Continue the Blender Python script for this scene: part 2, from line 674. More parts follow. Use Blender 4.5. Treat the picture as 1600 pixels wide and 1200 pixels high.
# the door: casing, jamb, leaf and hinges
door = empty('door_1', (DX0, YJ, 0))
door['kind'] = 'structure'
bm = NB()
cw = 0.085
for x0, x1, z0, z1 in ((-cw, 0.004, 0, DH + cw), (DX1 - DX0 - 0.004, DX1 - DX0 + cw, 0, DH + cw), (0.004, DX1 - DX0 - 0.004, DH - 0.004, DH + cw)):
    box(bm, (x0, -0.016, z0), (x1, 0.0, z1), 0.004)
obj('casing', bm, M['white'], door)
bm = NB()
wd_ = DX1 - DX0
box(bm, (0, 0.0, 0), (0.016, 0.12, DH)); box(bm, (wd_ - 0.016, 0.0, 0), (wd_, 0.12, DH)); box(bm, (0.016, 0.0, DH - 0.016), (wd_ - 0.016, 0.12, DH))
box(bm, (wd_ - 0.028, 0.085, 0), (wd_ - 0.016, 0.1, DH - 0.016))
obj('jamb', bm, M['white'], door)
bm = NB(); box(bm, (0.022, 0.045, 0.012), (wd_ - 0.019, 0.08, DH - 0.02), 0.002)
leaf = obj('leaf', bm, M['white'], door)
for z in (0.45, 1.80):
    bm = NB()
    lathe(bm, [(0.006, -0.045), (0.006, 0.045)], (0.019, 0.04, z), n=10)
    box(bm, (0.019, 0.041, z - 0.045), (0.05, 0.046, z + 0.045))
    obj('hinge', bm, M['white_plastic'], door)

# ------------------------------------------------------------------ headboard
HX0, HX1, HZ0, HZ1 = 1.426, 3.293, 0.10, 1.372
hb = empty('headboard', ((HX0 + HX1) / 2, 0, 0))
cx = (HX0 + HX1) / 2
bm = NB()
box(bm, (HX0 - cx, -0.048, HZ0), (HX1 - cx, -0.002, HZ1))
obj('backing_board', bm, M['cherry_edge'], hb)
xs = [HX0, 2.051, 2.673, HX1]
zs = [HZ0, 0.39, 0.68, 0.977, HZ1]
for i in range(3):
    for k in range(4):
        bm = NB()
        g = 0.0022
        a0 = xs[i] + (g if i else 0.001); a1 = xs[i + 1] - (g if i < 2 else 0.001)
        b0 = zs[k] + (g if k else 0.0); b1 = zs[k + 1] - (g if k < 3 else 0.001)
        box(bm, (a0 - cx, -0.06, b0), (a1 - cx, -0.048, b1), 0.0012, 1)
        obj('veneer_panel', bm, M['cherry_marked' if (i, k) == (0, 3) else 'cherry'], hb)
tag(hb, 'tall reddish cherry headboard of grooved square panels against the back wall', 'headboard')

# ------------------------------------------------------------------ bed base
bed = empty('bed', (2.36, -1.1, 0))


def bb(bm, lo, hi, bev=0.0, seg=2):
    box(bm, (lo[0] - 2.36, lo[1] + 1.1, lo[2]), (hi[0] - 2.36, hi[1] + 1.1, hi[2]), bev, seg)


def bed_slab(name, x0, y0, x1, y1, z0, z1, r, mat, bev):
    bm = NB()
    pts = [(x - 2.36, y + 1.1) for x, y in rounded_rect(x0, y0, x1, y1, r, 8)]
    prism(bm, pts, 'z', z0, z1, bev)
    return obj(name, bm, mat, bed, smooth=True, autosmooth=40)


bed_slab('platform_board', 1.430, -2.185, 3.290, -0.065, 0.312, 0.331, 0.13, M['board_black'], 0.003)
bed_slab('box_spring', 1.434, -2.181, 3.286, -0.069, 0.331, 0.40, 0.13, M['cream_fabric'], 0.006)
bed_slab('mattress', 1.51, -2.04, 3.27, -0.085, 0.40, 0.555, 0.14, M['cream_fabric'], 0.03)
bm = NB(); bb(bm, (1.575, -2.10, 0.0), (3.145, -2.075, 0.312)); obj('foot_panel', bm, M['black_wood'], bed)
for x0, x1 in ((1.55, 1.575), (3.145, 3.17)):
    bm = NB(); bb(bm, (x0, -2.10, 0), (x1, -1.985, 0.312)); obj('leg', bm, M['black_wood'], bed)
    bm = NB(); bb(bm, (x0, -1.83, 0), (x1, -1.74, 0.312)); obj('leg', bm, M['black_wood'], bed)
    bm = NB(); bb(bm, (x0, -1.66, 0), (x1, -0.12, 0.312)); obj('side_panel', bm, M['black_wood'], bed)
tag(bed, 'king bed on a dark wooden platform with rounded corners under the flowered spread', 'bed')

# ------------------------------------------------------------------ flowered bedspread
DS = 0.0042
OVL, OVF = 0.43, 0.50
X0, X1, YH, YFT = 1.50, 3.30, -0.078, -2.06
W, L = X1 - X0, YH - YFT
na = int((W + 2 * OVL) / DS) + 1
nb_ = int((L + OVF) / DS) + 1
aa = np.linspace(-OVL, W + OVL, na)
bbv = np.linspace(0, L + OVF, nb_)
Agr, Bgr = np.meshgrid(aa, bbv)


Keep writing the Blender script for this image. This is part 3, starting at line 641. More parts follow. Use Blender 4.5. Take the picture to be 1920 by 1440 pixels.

..............................

Task instructions: Output all records verbatim.

Answer to the exercise:
Continue the Blender Python script for this scene: part 2, from line 674. More parts follow. Use Blender 4.5. Treat the picture as 1600 pixels wide and 1200 pixels high.
# the door: casing, jamb, leaf and hinges
door = empty('door_1', (DX0, YJ, 0))
door['kind'] = 'structure'
bm = NB()
cw = 0.085
for x0, x1, z0, z1 in ((-cw, 0.004, 0, DH + cw), (DX1 - DX0 - 0.004, DX1 - DX0 + cw, 0, DH + cw), (0.004, DX1 - DX0 - 0.004, DH - 0.004, DH + cw)):
    box(bm, (x0, -0.016, z0), (x1, 0.0, z1), 0.004)
obj('casing', bm, M['white'], door)
bm = NB()
wd_ = DX1 - DX0
box(bm, (0, 0.0, 0), (0.016, 0.12, DH)); box(bm, (wd_ - 0.016, 0.0, 0), (wd_, 0.12, DH)); box(bm, (0.016, 0.0, DH - 0.016), (wd_ - 0.016, 0.12, DH))
box(bm, (wd_ - 0.028, 0.085, 0), (wd_ - 0.016, 0.1, DH - 0.016))
obj('jamb', bm, M['white'], door)
bm = NB(); box(bm, (0.022, 0.045, 0.012), (wd_ - 0.019, 0.08, DH - 0.02), 0.002)
leaf = obj('leaf', bm, M['white'], door)
for z in (0.45, 1.80):
    bm = NB()
    lathe(bm, [(0.006, -0.045), (0.006, 0.045)], (0.019, 0.04, z), n=10)
    box(bm, (0.019, 0.041, z - 0.045), (0.05, 0.046, z + 0.045))
    obj('hinge', bm, M['white_plastic'], door)

# ------------------------------------------------------------------ headboard
HX0, HX1, HZ0, HZ1 = 1.426, 3.293, 0.10, 1.372
hb = empty('headboard', ((HX0 + HX1) / 2, 0, 0))
cx = (HX0 + HX1) / 2
bm = NB()
box(bm, (HX0 - cx, -0.048, HZ0), (HX1 - cx, -0.002, HZ1))
obj('backing_board', bm, M['cherry_edge'], hb)
xs = [HX0, 2.051, 2.673, HX1]
zs = [HZ0, 0.39, 0.68, 0.977, HZ1]
for i in range(3):
    for k in range(4):
        bm = NB()
        g = 0.0022
        a0 = xs[i] + (g if i else 0.001); a1 = xs[i + 1] - (g if i < 2 else 0.001)
        b0 = zs[k] + (g if k else 0.0); b1 = zs[k + 1] - (g if k < 3 else 0.001)
        box(bm, (a0 - cx, -0.06, b0), (a1 - cx, -0.048, b1), 0.0012, 1)
        obj('veneer_panel', bm, M['cherry_marked' if (i, k) == (0, 3) else 'cherry'], hb)
tag(hb, 'tall reddish cherry headboard of grooved square panels against the back wall', 'headboard')

# ------------------------------------------------------------------ bed base
bed = empty('bed', (2.36, -1.1, 0))


def bb(bm, lo, hi, bev=0.0, seg=2):
    box(bm, (lo[0] - 2.36, lo[1] + 1.1, lo[2]), (hi[0] - 2.36, hi[1] + 1.1, hi[2]), bev, seg)


def bed_slab(name, x0, y0, x1, y1, z0, z1, r, mat, bev):
    bm = NB()
    pts = [(x - 2.36, y + 1.1) for x, y in rounded_rect(x0, y0, x1, y1, r, 8)]
    prism(bm, pts, 'z', z0, z1, bev)
    return obj(name, bm, mat, bed, smooth=True, autosmooth=40)


bed_slab('platform_board', 1.430, -2.185, 3.290, -0.065, 0.312, 0.331, 0.13, M['board_black'], 0.003)
bed_slab('box_spring', 1.434, -2.181, 3.286, -0.069, 0.331, 0.40, 0.13, M['cream_fabric'], 0.006)
bed_slab('mattress', 1.51, -2.04, 3.27, -0.085, 0.40, 0.555, 0.14, M['cream_fabric'], 0.03)
bm = NB(); bb(bm, (1.575, -2.10, 0.0), (3.145, -2.075, 0.312)); obj('foot_panel', bm, M['black_wood'], bed)
for x0, x1 in ((1.55, 1.575), (3.145, 3.17)):
    bm = NB(); bb(bm, (x0, -2.10, 0), (x1, -1.985, 0.312)); obj('leg', bm, M['black_wood'], bed)
    bm = NB(); bb(bm, (x0, -1.83, 0), (x1, -1.74, 0.312)); obj('leg', bm, M['black_wood'], bed)
    bm = NB(); bb(bm, (x0, -1.66, 0), (x1, -0.12, 0.312)); obj('side_panel', bm, M['black_wood'], bed)
tag(bed, 'king bed on a dark wooden platform with rounded corners under the flowered spread', 'bed')

# ------------------------------------------------------------------ flowered bedspread
DS = 0.0042
OVL, OVF = 0.43, 0.50
X0, X1, YH, YFT = 1.50, 3.30, -0.078, -2.06
W, L = X1 - X0, YH - YFT
na = int((W + 2 * OVL) / DS) + 1
nb_ = int((L + OVF) / DS) + 1
aa = np.linspace(-OVL, W + OVL, na)
bbv = np.linspace(0, L + OVF, nb_)
Agr, Bgr = np.meshgrid(aa, bbv)


Keep writing the Blender script for this image. This is part 3, starting at line 641. More parts follow. Use Blender 4.5. Take the picture to be 1920 by 1440 pixels.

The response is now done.